*Instructions to follow*. Copy out the whole listing exactly as written, leaving the pictures behind.

*Supplied material*.
◆ ◆ ◆

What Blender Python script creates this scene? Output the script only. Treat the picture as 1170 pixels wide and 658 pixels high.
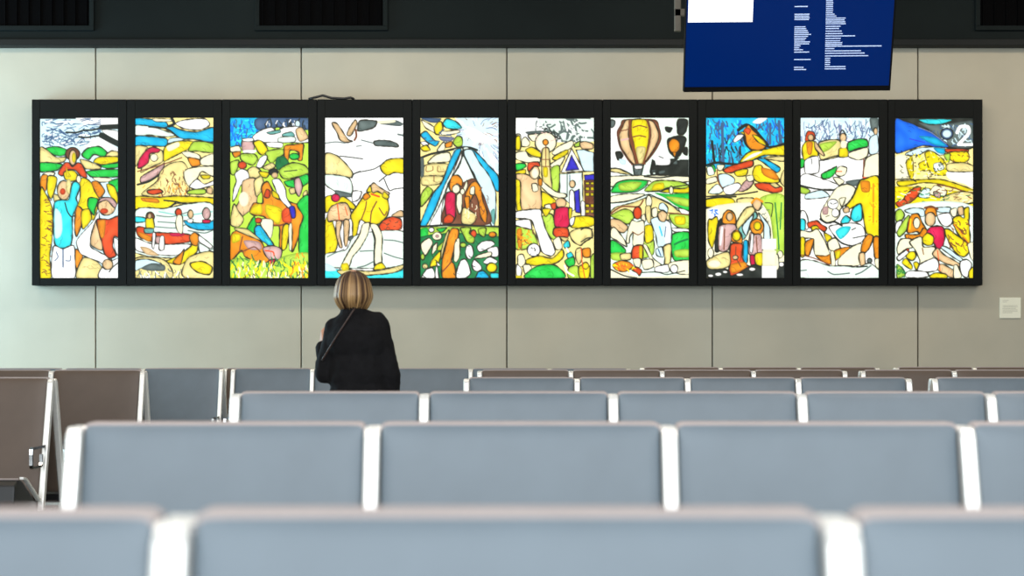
import bpy, bmesh, math, random
import numpy as np
from mathutils import Vector, Matrix
C = bpy.context.scene
COL = C.collection
for _o in list(bpy.data.objects): bpy.data.objects.remove(_o)
PI = math.pi
# ---------------- camera ----------------
F = 1690.0; CX = 585.0; CY = 394.0; CAMZ = 1.27
WALL_Y = 14.5
cam = bpy.data.cameras.new('camera'); cam.sensor_width = 36; cam.lens = F/1170*36
cam.shift_y = (CY-329)/1170
cam.dof.use_dof = True; cam.dof.focus_distance = 11.0; cam.dof.aperture_fstop = 3.3
cam.clip_start = .05; cam.clip_end = 100
camo = bpy.data.objects.new('camera', cam); COL.objects.link(camo)
camo.location = (0,0,CAMZ); camo.rotation_euler = (PI/2,0,0); C.camera = camo
# ---------------- world, lights, exposure ----------------
C.view_settings.view_transform = 'Standard'; C.view_settings.look = 'None'
C.view_settings.gamma = 1; C.view_settings.use_curve_mapping = False
C.view_settings.exposure = 0.0
w = bpy.data.worlds.new('world'); C.world = w; w.use_nodes = True
w.node_tree.nodes['Background'].inputs[0].default_value = (.75,.88,1,1)
w.node_tree.nodes['Background'].inputs[1].default_value = .6
def area(name, loc, rot, sx, sy, power, col):
    l = bpy.data.lights.new(name,'AREA'); l.shape='RECTANGLE'; l.size=sx; l.size_y=sy; l.energy=power; l.color=col
    o = bpy.data.objects.new(name,l); COL.objects.link(o); o.location=loc; o.rotation_euler=rot; return o
area('window_daylight', (0,-5.9,4.5), (PI/2,0,0), 15, 6.4, 1500, (.90,.96,1))          # glazed front behind the camera, shines +Y
area('side_daylight', (-8.85,12.6,2.2), (0,-PI/2,0), 3.4, 3.2, 680, (.54,.84,1))        # side window by the far wall
for i,x in enumerate((-6,-2,2,6)):
    area('overhead_fill', (x,12.2,4.95), (math.radians(25),0,0), 2.6, .35, 44, (1,.84,.64))  # unseen wash lights without fittings, added to brighten the far wall
for x in (-4.5,0,4.5):
    area('overhead_fill', (x,8.2,5.1), (0,0,0), 1.6, .5, 36, (1,.86,.72))  # unseen fill added over the middle rows, no fitting modelled
for x in (-3,3):
    area('overhead_fill', (x,2.2,5.1), (0,0,0), 2.2, 1.0, 120, (1,.90,.82))  # unseen fill added to whiten the seat-frame tops of the near rows
def P(px,py,d): return Vector(((px-CX)/F*d, d, CAMZ+(CY-py)/F*d))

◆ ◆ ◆

*Task solution*.
What Blender Python script creates this scene? Output the script only. Treat the picture as 1170 pixels wide and 658 pixels high.
import bpy, bmesh, math, random
import numpy as np
from mathutils import Vector, Matrix
C = bpy.context.scene
COL = C.collection
for _o in list(bpy.data.objects): bpy.data.objects.remove(_o)
PI = math.pi
# ---------------- camera ----------------
F = 1690.0; CX = 585.0; CY = 394.0; CAMZ = 1.27
WALL_Y = 14.5
cam = bpy.data.cameras.new('camera'); cam.sensor_width = 36; cam.lens = F/1170*36
cam.shift_y = (CY-329)/1170
cam.dof.use_dof = True; cam.dof.focus_distance = 11.0; cam.dof.aperture_fstop = 3.3
cam.clip_start = .05; cam.clip_end = 100
camo = bpy.data.objects.new('camera', cam); COL.objects.link(camo)
camo.location = (0,0,CAMZ); camo.rotation_euler = (PI/2,0,0); C.camera = camo
# ---------------- world, lights, exposure ----------------
C.view_settings.view_transform = 'Standard'; C.view_settings.look = 'None'
C.view_settings.gamma = 1; C.view_settings.use_curve_mapping = False
C.view_settings.exposure = 0.0
w = bpy.data.worlds.new('world'); C.world = w; w.use_nodes = True
w.node_tree.nodes['Background'].inputs[0].default_value = (.75,.88,1,1)
w.node_tree.nodes['Background'].inputs[1].default_value = .6
def area(name, loc, rot, sx, sy, power, col):
    l = bpy.data.lights.new(name,'AREA'); l.shape='RECTANGLE'; l.size=sx; l.size_y=sy; l.energy=power; l.color=col
    o = bpy.data.objects.new(name,l); COL.objects.link(o); o.location=loc; o.rotation_euler=rot; return o
area('window_daylight', (0,-5.9,4.5), (PI/2,0,0), 15, 6.4, 1500, (.90,.96,1))          # glazed front behind the camera, shines +Y
area('side_daylight', (-8.85,12.6,2.2), (0,-PI/2,0), 3.4, 3.2, 680, (.54,.84,1))        # side window by the far wall
for i,x in enumerate((-6,-2,2,6)):
    area('overhead_fill', (x,12.2,4.95), (math.radians(25),0,0), 2.6, .35, 44, (1,.84,.64))  # unseen wash lights without fittings, added to brighten the far wall
for x in (-4.5,0,4.5):
    area('overhead_fill', (x,8.2,5.1), (0,0,0), 1.6, .5, 36, (1,.86,.72))  # unseen fill added over the middle rows, no fitting modelled
for x in (-3,3):
    area('overhead_fill', (x,2.2,5.1), (0,0,0), 2.2, 1.0, 120, (1,.90,.82))  # unseen fill added to whiten the seat-frame tops of the near rows
def P(px,py,d): return Vector(((px-CX)/F*d, d, CAMZ+(CY-py)/F*d))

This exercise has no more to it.